An example of an OTK deck was Iyslander, Stormbind with her Ice Eternal combo and three Frost Hex - this would deal approximately 35 damage in a single turn. Additionally, we could also set up an OTK with Viserai, Rune Blood breaking several Runechants on the same turn, or if we played Nitro Mechanoid alongside High Octane and attacked several times with Nitro.
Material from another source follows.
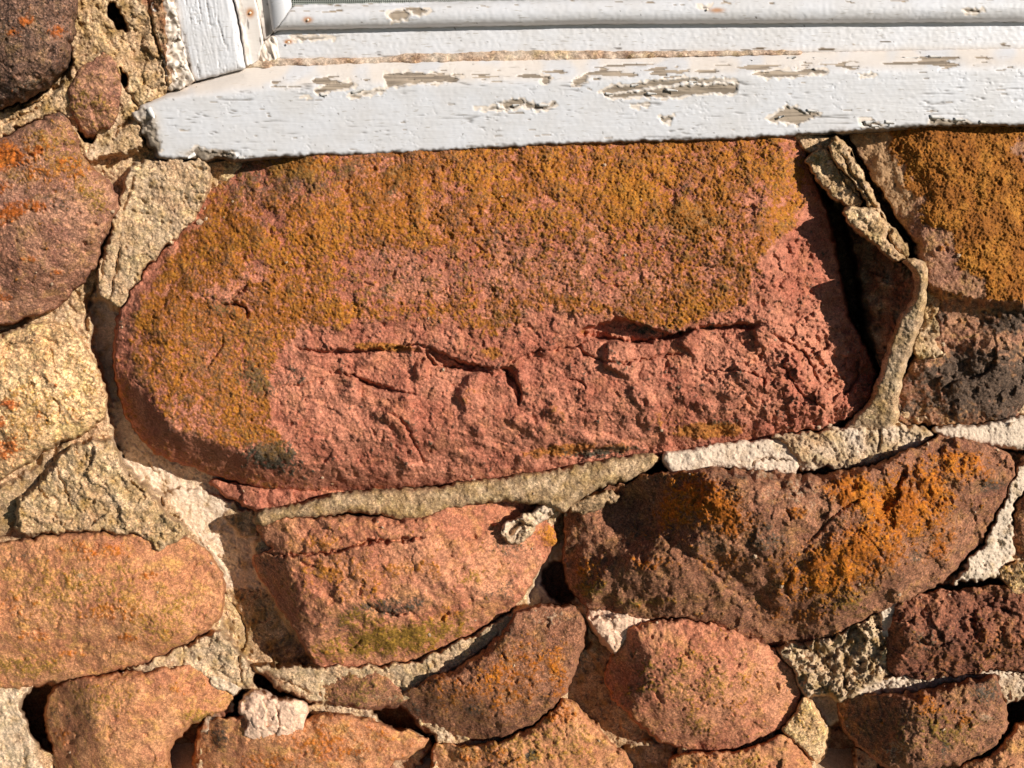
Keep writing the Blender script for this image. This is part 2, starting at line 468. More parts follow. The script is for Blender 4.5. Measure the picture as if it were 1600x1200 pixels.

However, notice that all of these strategies depend on several other cards and a lot of prep; as a result, a fatigue deck can't let these decks prepare their OTK turns. Additionally, pitch stacking (a term used to refer to how we set up our deck for our second cycle or later) is critical to know which cards we'll draw and whether we'll draw them at the right time.

Pistol Plan

Dash, Inventor Extraordinaire, exclusively, can use one of the best strategies against fatigue. Thanks to her weapon, Teklo Plasma Pistol, and the items Induction Chamber (1) and Plasma Purifier (1), it is possible, with all of these items on the board, to attack for 20 damage per turn - and notice that, to do this, we only need to place counters on our items or our weapon, and we don't need to spend any card in our deck to do this.


Breaking their items or trying to win earlier is a strategy to beat Dash, but once all of these items are on the board, and they have several blue cards, it is difficult to defeat them with a fatigue deck.

Preserve your Deck

This strategy requires a bit more practice and varies a lot with different decks, but preserving a few key cards for the right turns is a way to go through your opponent's defenses.

Some of the steps in this strategy require you to build your arsenal more often, or pitch key cards for your second cycle (particularly the ones that disrupt your opponent). Additionally, conserving your cards is a way to prepare yourself for your second cycle.

Final Words

Even though fatigue is hated by several players, this strategy is quite solid in the formats we play and has a dedicated fan base. Even if no current deck holds the same power as Oldhim, Grandfather of Eternity, heroes like Bravo, Showstopper, Dorinthea Ironsong, and Dash, Inventor Extraordinaire have been using this strategy well, which proves once again it is an excellent way to win games.